* Prompt:
Omit any picture, and return the remaining data exactly as written.

================

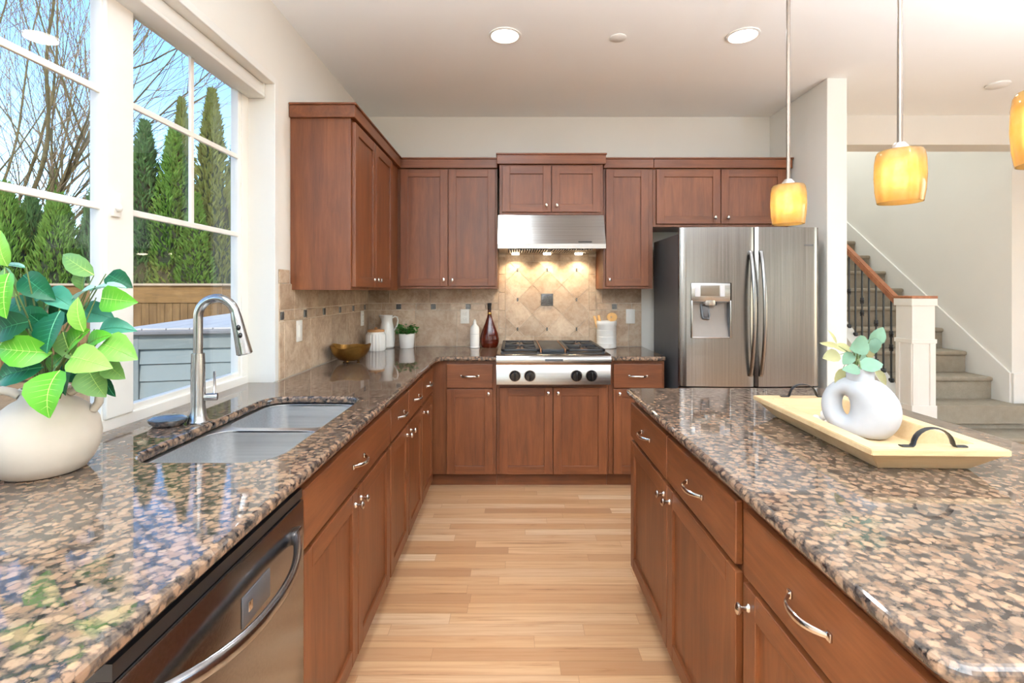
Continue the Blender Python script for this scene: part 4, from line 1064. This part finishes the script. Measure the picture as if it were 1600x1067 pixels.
for k in range(11): m.prism([(.0, .02+.115*k), (.018, .02+.115*k), (.018, .13+.115*k), (.012, .13+.115*k)], 'x', .075, TW-.02)
m.build('siding', TUBG, tub, 0)
m = MB(); m.box(-.006, .08, -.012, .06, 0, TH-.03, .003); m.box(0, TW, -.010, .03, TH-.13, TH-.03, .003); m.build('corner_board', plain('grey_board', lin(122, 130, 128), .6), tub, 0)
m = MB(); m.box(-.04, TW, -.05, TD+.03, TH-.032, TH, .008); m.build('lid_edge', plain('grey_edge', lin(112, 112, 114), .6), tub, 0)
m = MB()
for k in range(8): m.box(-.03+k*.141, -.03+k*.141+.137, -.035, TD+.02, TH-.002, TH+.012, .003, 1)
m.build('lid_board', TUBT, tub, 0)

def conifer_meshes(seed, H, R0, n=5200, mats=None, sharp=1.0):
    R = random.Random(seed); m = MB()
    ph = [R.uniform(0, 6.3) for _ in range(6)]
    rad = lambda t: R0*(min(1, t/.10)**.5)*(1-t)**.72*sharp if t > 0 else 0
    for i in range(n):
        t = R.random()**1.25*.985+.005; a = R.uniform(0, 2*PI)
        lump = 1+.13*math.sin(5*a+ph[0]+t*14)+.10*math.sin(9*a-ph[1]+t*31)+.06*math.sin(t*60+ph[2]+3*a)
        r = rad(t)*lump*R.uniform(.80, 1.06)+.02
        c = Vector((r*math.cos(a), r*math.sin(a), t*H))
        out = Vector((math.cos(a), math.sin(a), 0)); tn = Vector((-math.sin(a), math.cos(a), 0))
        d = (out*R.uniform(.2, .9)+Vector((0, 0, R.uniform(.5, 1.2)))+tn*R.uniform(-.5, .5)).normalized()
        s = (tn*R.uniform(.5, 1)+out*R.uniform(-.5, .5)).normalized(); L = R.uniform(.09, .20); w_ = L*R.uniform(.28, .42)
        b = c-d*L*.4; u = d.cross(s)*L*.10
        m.add([b, b+d*L*.45+s*w_*.5+u, b+d*L, b+d*L*.45-s*w_*.5+u, b+d*L*.5-u*.5], [(0, 1, 4), (1, 2, 4), (2, 3, 4), (3, 0, 4)])
    core = MB(); core.lathe([(max(.001, rad(k/16)*.86), k/16*H*.97) for k in range(17)], 18, None, 1, 1, lambda a, i: 1+.08*math.sin(5*a+i))
    return m.mesh('foliage', mats, 0), core.mesh('core', CORE)
VAR = [conifer_meshes(1, 5.0, .62, mats=[CONIF[0]]), conifer_meshes(2, 5.0, .68, mats=[CONIF[1]]), conifer_meshes(3, 5.0, .64, mats=[CONIF[2]]),
       conifer_meshes(4, 3.0, 1.0, 5200, [CONIF[0]], 1.0), conifer_meshes(5, 3.0, 1.05, 5200, [CONIF[1]], 1.0)]
def conifer(v, label, px, Y, ytop, wpx, grp, nm='arborvitae'):
    s = FPX/Y; x = (px-802)/s; top = EYE+(455-ytop)/s; Hm = 5.0 if v < 3 else 3.0; R0 = (.62, .68, .64, 1.0, 1.05)[v]
    t = thing(nm, label, 'tree' if v < 3 else 'shrub', (x, Y, GZ), px*.7, grp)
    kx = wpx/s/2/R0; t.scale = (kx, kx, (top-GZ)/Hm)
    for me, n_ in zip(VAR[v], ('foliage', 'inner_branches')):
        o = bpy.data.objects.new(n_, me); COL.objects.link(o); o.parent = t
    return t
conifer(1, 'dark narrow conifer seen just right of the window post', 226, 10.6, 186, 96, 'tall conifers behind the fence')
conifer(0, 'green conifer in the middle of the right pane, half behind its neighbour', 272, 10.6, 196, 96, 'tall conifers behind the fence')
conifer(2, 'olive slim conifer peaking between the two right-pane muntins', 284, 12.0, 152, 70, 'tall conifers behind the fence')
conifer(2, 'tallest olive-brown conifer at the far right of the window', 331, 10.8, 138, 92, 'tall conifers behind the fence')
conifer(1, 'dark conifer at the right window frame behind the tallest one', 372, 11.6, 205, 80, 'tall conifers behind the fence')
conifer(0, 'low green conifer in front of the tallest one', 306, 10.2, 300, 80, 'tall conifers behind the fence')
SH = 'bushy conifers in the left pane'
conifer(3, 'bright green bushy conifer at the left edge of the window', 8, 10.2, 285, 120, SH, 'conifer_shrub')
conifer(3, 'broad bright green conifer bush behind the vase branches', 92, 10.4, 302, 120, SH, 'conifer_shrub')
conifer(4, 'dark conifer bush beside the window post', 152, 10.8, 280, 96, SH, 'conifer_shrub')
conifer(4, 'dark conifer bush in the gap between two brighter bushes', 48, 11.2, 305, 110, SH, 'conifer_shrub')
conifer(4, 'dark conifer bush hidden beyond the left window edge', -70, 10.8, 270, 130, SH, 'conifer_shrub')
conifer(0, 'distant small conifer peeking over the bushes', 82, 16, 262, 40, SH, 'conifer_shrub')

def bare_tree(label, loc, seed, limbs, spread, Ht):
    R = random.Random(seed); t = thing('bare_tree', label, 'tree', loc)
    m = MB(); tw = MB(); cnt = [0]
    def grow(p, d, L, r, lev):
        n = max(4, int(L/.45)); pts = [p]; rs = [r]; q = p.copy(); dd = d.copy()
        for i in range(n):
            dd = (dd+Vector((R.uniform(-1, 1), R.uniform(-1, 1), R.uniform(-.7, 1.0)))*.10+Vector((0, 0, .035 if lev < 2 else .02))).normalized()
            q = q+dd*(L/n); pts.append(q.copy()); rs.append(max(.006, r*(1-.78*(i+1)/n)))
            if lev < 3 and i >= (2 if lev == 0 else 1):
                k = 1 if R.random() < (.75, .55, .35)[lev] else 0
                if lev == 1 and R.random() < .35: k += 1
                for _ in range(k):
                    if cnt[0] > 1100: break
                    cnt[0] += 1
                    sd = Vector((R.uniform(-1, 1), R.uniform(-1, 1), R.uniform(-.3, .8))).normalized()
                    nd = (dd*1.0+sd*.75).normalized()
                    grow(q.copy(), nd, L*R.uniform(.34, .55) if lev < 2 else L*R.uniform(.35, .6), rs[-1]*.62, lev+1)
        (m if lev < 2 else tw).tube(pts, rs, 6 if lev < 2 else 4, caps=False)
    for a, tilt, L, r in limbs:
        d = Vector((math.cos(a)*math.sin(tilt), math.sin(a)*math.sin(tilt), math.cos(tilt)))
        grow(Vector((R.uniform(-.15, .15), R.uniform(-.15, .15), .0)), d, L, r, 0)
    m.build('limb', BARK, t, 60); tw.build('twig', TWIG, t, 60)
    return t
R = random.Random(5)
L1 = [(R.uniform(-.9, .6), math.radians(R.uniform(6, 46)), R.uniform(10.5, 13), R.uniform(.04, .08)) for _ in range(15)]
bare_tree('bare mossy multi-stem tree fanning across the left pane above the bushes', (-14.2, 12.2, GZ), 21, L1, 1, 7)
L2 = [(R.uniform(-1.2, .5), math.radians(R.uniform(3, 24)), R.uniform(11, 14), R.uniform(.05, .08)) for _ in range(4)]
bare_tree('bare thinner multi-stem tree farther back beyond the conifers', (-17.5, 18, GZ), 33, L2, 1, 7)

================

* Output of the exercise:
Continue the Blender Python script for this scene: part 4, from line 1064. This part finishes the script. Measure the picture as if it were 1600x1067 pixels.
for k in range(11): m.prism([(.0, .02+.115*k), (.018, .02+.115*k), (.018, .13+.115*k), (.012, .13+.115*k)], 'x', .075, TW-.02)
m.build('siding', TUBG, tub, 0)
m = MB(); m.box(-.006, .08, -.012, .06, 0, TH-.03, .003); m.box(0, TW, -.010, .03, TH-.13, TH-.03, .003); m.build('corner_board', plain('grey_board', lin(122, 130, 128), .6), tub, 0)
m = MB(); m.box(-.04, TW, -.05, TD+.03, TH-.032, TH, .008); m.build('lid_edge', plain('grey_edge', lin(112, 112, 114), .6), tub, 0)
m = MB()
for k in range(8): m.box(-.03+k*.141, -.03+k*.141+.137, -.035, TD+.02, TH-.002, TH+.012, .003, 1)
m.build('lid_board', TUBT, tub, 0)

def conifer_meshes(seed, H, R0, n=5200, mats=None, sharp=1.0):
    R = random.Random(seed); m = MB()
    ph = [R.uniform(0, 6.3) for _ in range(6)]
    rad = lambda t: R0*(min(1, t/.10)**.5)*(1-t)**.72*sharp if t > 0 else 0
    for i in range(n):
        t = R.random()**1.25*.985+.005; a = R.uniform(0, 2*PI)
        lump = 1+.13*math.sin(5*a+ph[0]+t*14)+.10*math.sin(9*a-ph[1]+t*31)+.06*math.sin(t*60+ph[2]+3*a)
        r = rad(t)*lump*R.uniform(.80, 1.06)+.02
        c = Vector((r*math.cos(a), r*math.sin(a), t*H))
        out = Vector((math.cos(a), math.sin(a), 0)); tn = Vector((-math.sin(a), math.cos(a), 0))
        d = (out*R.uniform(.2, .9)+Vector((0, 0, R.uniform(.5, 1.2)))+tn*R.uniform(-.5, .5)).normalized()
        s = (tn*R.uniform(.5, 1)+out*R.uniform(-.5, .5)).normalized(); L = R.uniform(.09, .20); w_ = L*R.uniform(.28, .42)
        b = c-d*L*.4; u = d.cross(s)*L*.10
        m.add([b, b+d*L*.45+s*w_*.5+u, b+d*L, b+d*L*.45-s*w_*.5+u, b+d*L*.5-u*.5], [(0, 1, 4), (1, 2, 4), (2, 3, 4), (3, 0, 4)])
    core = MB(); core.lathe([(max(.001, rad(k/16)*.86), k/16*H*.97) for k in range(17)], 18, None, 1, 1, lambda a, i: 1+.08*math.sin(5*a+i))
    return m.mesh('foliage', mats, 0), core.mesh('core', CORE)
VAR = [conifer_meshes(1, 5.0, .62, mats=[CONIF[0]]), conifer_meshes(2, 5.0, .68, mats=[CONIF[1]]), conifer_meshes(3, 5.0, .64, mats=[CONIF[2]]),
       conifer_meshes(4, 3.0, 1.0, 5200, [CONIF[0]], 1.0), conifer_meshes(5, 3.0, 1.05, 5200, [CONIF[1]], 1.0)]
def conifer(v, label, px, Y, ytop, wpx, grp, nm='arborvitae'):
    s = FPX/Y; x = (px-802)/s; top = EYE+(455-ytop)/s; Hm = 5.0 if v < 3 else 3.0; R0 = (.62, .68, .64, 1.0, 1.05)[v]
    t = thing(nm, label, 'tree' if v < 3 else 'shrub', (x, Y, GZ), px*.7, grp)
    kx = wpx/s/2/R0; t.scale = (kx, kx, (top-GZ)/Hm)
    for me, n_ in zip(VAR[v], ('foliage', 'inner_branches')):
        o = bpy.data.objects.new(n_, me); COL.objects.link(o); o.parent = t
    return t
conifer(1, 'dark narrow conifer seen just right of the window post', 226, 10.6, 186, 96, 'tall conifers behind the fence')
conifer(0, 'green conifer in the middle of the right pane, half behind its neighbour', 272, 10.6, 196, 96, 'tall conifers behind the fence')
conifer(2, 'olive slim conifer peaking between the two right-pane muntins', 284, 12.0, 152, 70, 'tall conifers behind the fence')
conifer(2, 'tallest olive-brown conifer at the far right of the window', 331, 10.8, 138, 92, 'tall conifers behind the fence')
conifer(1, 'dark conifer at the right window frame behind the tallest one', 372, 11.6, 205, 80, 'tall conifers behind the fence')
conifer(0, 'low green conifer in front of the tallest one', 306, 10.2, 300, 80, 'tall conifers behind the fence')
SH = 'bushy conifers in the left pane'
conifer(3, 'bright green bushy conifer at the left edge of the window', 8, 10.2, 285, 120, SH, 'conifer_shrub')
conifer(3, 'broad bright green conifer bush behind the vase branches', 92, 10.4, 302, 120, SH, 'conifer_shrub')
conifer(4, 'dark conifer bush beside the window post', 152, 10.8, 280, 96, SH, 'conifer_shrub')
conifer(4, 'dark conifer bush in the gap between two brighter bushes', 48, 11.2, 305, 110, SH, 'conifer_shrub')
conifer(4, 'dark conifer bush hidden beyond the left window edge', -70, 10.8, 270, 130, SH, 'conifer_shrub')
conifer(0, 'distant small conifer peeking over the bushes', 82, 16, 262, 40, SH, 'conifer_shrub')

def bare_tree(label, loc, seed, limbs, spread, Ht):
    R = random.Random(seed); t = thing('bare_tree', label, 'tree', loc)
    m = MB(); tw = MB(); cnt = [0]
    def grow(p, d, L, r, lev):
        n = max(4, int(L/.45)); pts = [p]; rs = [r]; q = p.copy(); dd = d.copy()
        for i in range(n):
            dd = (dd+Vector((R.uniform(-1, 1), R.uniform(-1, 1), R.uniform(-.7, 1.0)))*.10+Vector((0, 0, .035 if lev < 2 else .02))).normalized()
            q = q+dd*(L/n); pts.append(q.copy()); rs.append(max(.006, r*(1-.78*(i+1)/n)))
            if lev < 3 and i >= (2 if lev == 0 else 1):
                k = 1 if R.random() < (.75, .55, .35)[lev] else 0
                if lev == 1 and R.random() < .35: k += 1
                for _ in range(k):
                    if cnt[0] > 1100: break
                    cnt[0] += 1
                    sd = Vector((R.uniform(-1, 1), R.uniform(-1, 1), R.uniform(-.3, .8))).normalized()
                    nd = (dd*1.0+sd*.75).normalized()
                    grow(q.copy(), nd, L*R.uniform(.34, .55) if lev < 2 else L*R.uniform(.35, .6), rs[-1]*.62, lev+1)
        (m if lev < 2 else tw).tube(pts, rs, 6 if lev < 2 else 4, caps=False)
    for a, tilt, L, r in limbs:
        d = Vector((math.cos(a)*math.sin(tilt), math.sin(a)*math.sin(tilt), math.cos(tilt)))
        grow(Vector((R.uniform(-.15, .15), R.uniform(-.15, .15), .0)), d, L, r, 0)
    m.build('limb', BARK, t, 60); tw.build('twig', TWIG, t, 60)
    return t
R = random.Random(5)
L1 = [(R.uniform(-.9, .6), math.radians(R.uniform(6, 46)), R.uniform(10.5, 13), R.uniform(.04, .08)) for _ in range(15)]
bare_tree('bare mossy multi-stem tree fanning across the left pane above the bushes', (-14.2, 12.2, GZ), 21, L1, 1, 7)
L2 = [(R.uniform(-1.2, .5), math.radians(R.uniform(3, 24)), R.uniform(11, 14), R.uniform(.05, .08)) for _ in range(4)]
bare_tree('bare thinner multi-stem tree farther back beyond the conifers', (-17.5, 18, GZ), 33, L2, 1, 7)